Talking Shop with Gabriella Giubilaro

An Italian-born teacher combines the warmth, earthiness, and high spirits of her homeland with the precision and love of detail that led her through a master's degree in physics.

Gabriella Giubilaro combines the warmth, earthiness, and high spirits of her Italian homeland with the precision and love of detail that led her through bachelor's and master's degrees in physics. Since 1977 she's been teaching Iyengar-style yoga in Florence, Italy, and at workshops worldwide.

Yoga Journal: How did you discover yoga?

Gabriella Giubilaro: It was just by chance. I met a friend who was going to a yoga class, so I joined him. That was in 1973 in Florence, with Dona Holleman. I liked it from the beginning, so I stayed. I studied with Dona and assisted her for 16 years.

YJ: Who else has influenced you?

GG: B.K.S. Iyengar has been my biggest influence. I first went to India in 1983, and since then almost every year I study with him and his daughter Gita. The most important thing he passed on to me is not just knowledge; it is the tools of how to work on myself, how to understand the wisdom of the body. The body has its own intelligence: the ways it should move; the proper relation of the outer body with the organs and with the mind. The intelligence of the body is always the same, no matter whether we are practicing forward bends, backbends, twists.

YJ: Do you think there's anything quintessentially Italian about your approach to teaching yoga?

GG: Well, the Italian people use the hands a lot when they talk, yes? So when I teach a class, I do this. It looks very funny sometimes to American students.

YJ: You teach a lot in both Europe and America. Are students different in different places?

GG: A bigger difference is between southern and northern or eastern Europeans. The Italian people, when they do yoga, you can never stop them from talking. I make fun of them; I say their favorite asana is "Talkasana." And the thing they like to talk about is food. Sometimes I will try to do something serious in class, and someone will interrupt, "Would you like a new recipe for artichokes?" or "Have you tried this apple cake?" People from the eastern countries like Poland and Russia, they work so hard and never want to stop. They are very serious.

YJ: So you're not a typical Italian yogi?

GG: No, no, no, I'm much more like a Russian!

YJ: What is your daily practice?

GG: In the morning, I do first meditation, then Pranayama, then the asanas.

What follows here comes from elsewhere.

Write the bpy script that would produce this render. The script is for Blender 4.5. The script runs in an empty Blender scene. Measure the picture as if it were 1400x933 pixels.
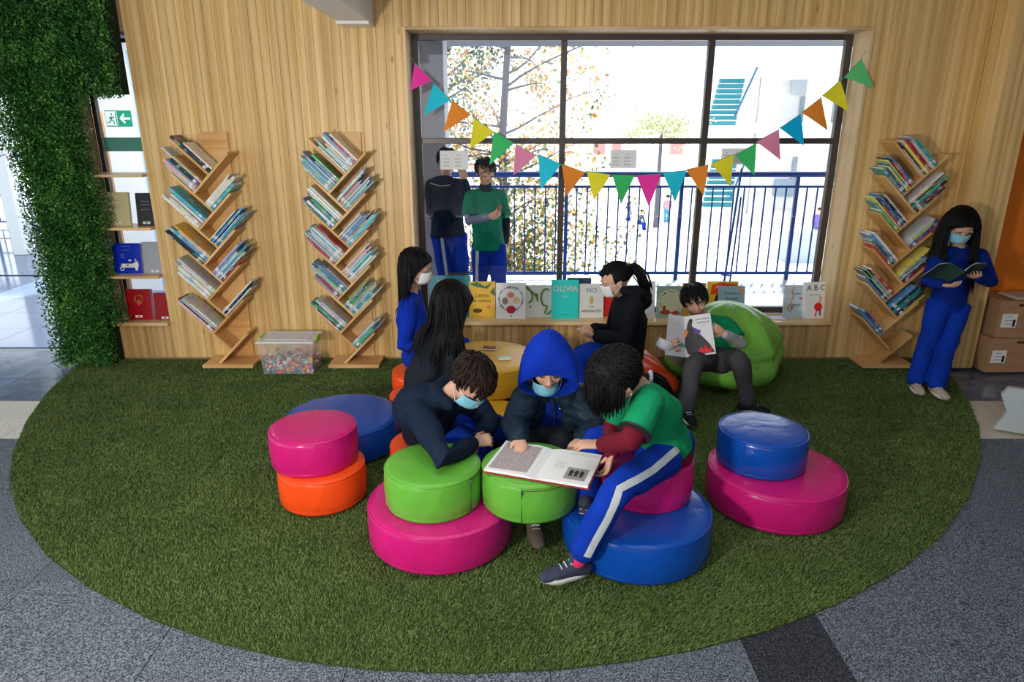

In the afternoon, I do the restorative poses—Head Balance, Shoulder Balance—to become quiet.

YJ: A lot of students might not see Headstand and Shoulderstand as restorative, since they have to work hard to do them.

GG: Ah, yes, but that's because when you are just starting to do a pose and you're struggling with your muscles, then you feel tired and think the pose is not restorative. But when you learn to do the pose with less effort of the muscles, you can start to feel the effect the asana has on the organs and the mind.

YJ: Do you set goals in your practice?

GG: When I started to practice, my dream was to do Head Balance in the middle of the room. Then my dream was to do Padmasana [Lotus Pose], especially in Head Balance. Then I thought that I had to become flexible, and it took me 10 years to learn that the way was not to become flexible but to become strong. Right now I have a very high goal: to go from Full Arm Balance [Handstand] to Bakasana [Crane Pose]. But I don't care if I reach it. I work on it because it is teaching me to be light and strong at the same time.

YJ: Have you ever invented a yoga pose?

GG: I like to do yoga poses when I'm riding my big Vespa motor scooter. Sometimes I do very funny things, and the people turn and look. I know it's a little dangerous, but we need to have some fun, no? Come to Firenze one day, I'll take you for a ride!